Fannie, Freddie government guarantee should be limited: U.S. housing finance chief

WASHINGTON (Reuters) - The head of the U.S. Federal Housing Finance Agency (FHFA) said on Thursday that Congress should create a “limited” explicit guarantee for government-sponsored enterprises Fannie Mae and Freddie Mac.

FILE PHOTO: A sign in front of the Fannie Mae headquarters is photographed in Washington February 11, 2011. REUTERS/Molly Riley

“The explicit guarantee should be limited, clearly defined, and paid for,” Mark Calabria told an audience in Washington.

Fannie and Freddie have operated under government conservatorship since they were bailed out during the 2008 subprime mortgage crisis. Washington has struggled for years to devise a plan to safely return the companies, which guarantee over half of the nation’s mortgages, to the private sector.

In April, President Donald Trump appointed Calabria to spearhead the release of Fannie and Freddie from federal control. One key question for investors and the markets has been whether the housing giants would continue to enjoy some kind of government backstop when they return to the private realm.

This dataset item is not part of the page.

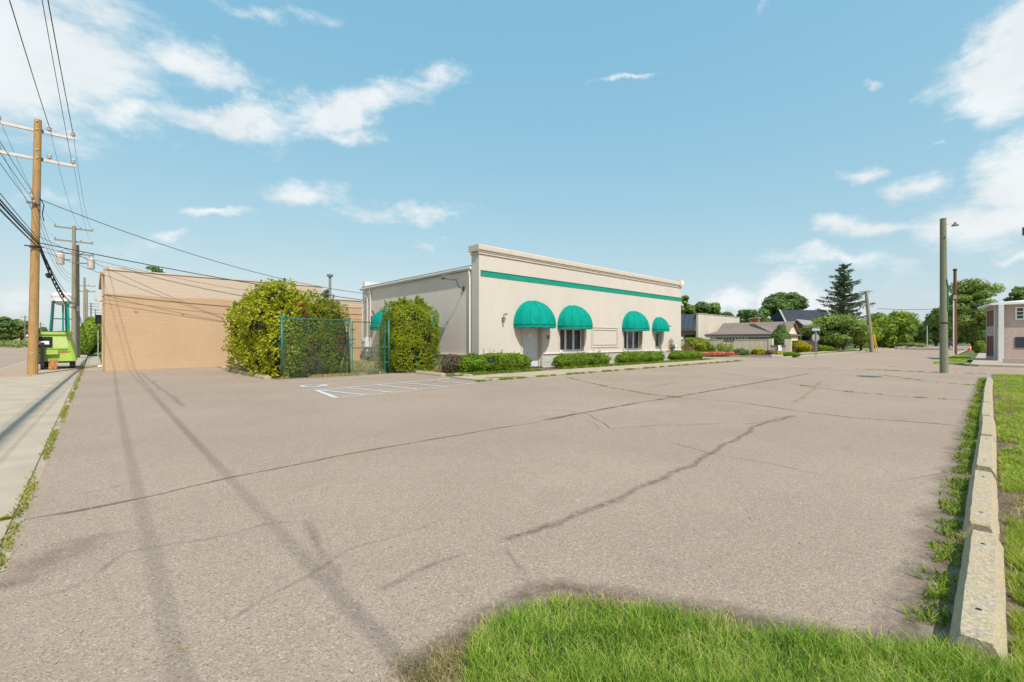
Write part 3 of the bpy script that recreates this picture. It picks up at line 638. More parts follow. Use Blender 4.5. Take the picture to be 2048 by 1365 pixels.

Earlier this week, Treasury Secretary Steven Mnuchin told Bloomberg that he would prefer an explicit government backstop of Fannie and Freddie securities. That would make the debt extremely safe in the eyes of bond investors, even if the two companies were released from government control.

This week Calabria wrote to Congress asking lawmakers for more powers to overhaul the country’s housing system, including the ability to boost competition by creating more GSE charters, FHFA said in its annual report to Congress.

On Thursday, Calabria said that in addition to working with Congress, he will separately use his powers as FHFA director to pursue reforms that will help transition Fannie and Freddie into post-conservatorship, including reviewing their regulation, capital rules, and other programs.

The Department of Treasury has said it expects a complete overhaul of the agencies before they can be recapitalized and released to private ownership. It is expected to release a blueprint for the privatization process in coming weeks.

“We are still very much in the early stages of this process,” Calabria said, adding that he is committed to engaging with Treasury to develop a responsible plan.

“We will move toward a new, reformed structure of our mortgage finance system that protects the American taxpayer, meets the housing needs of American families, and supports financial stability at home and abroad.”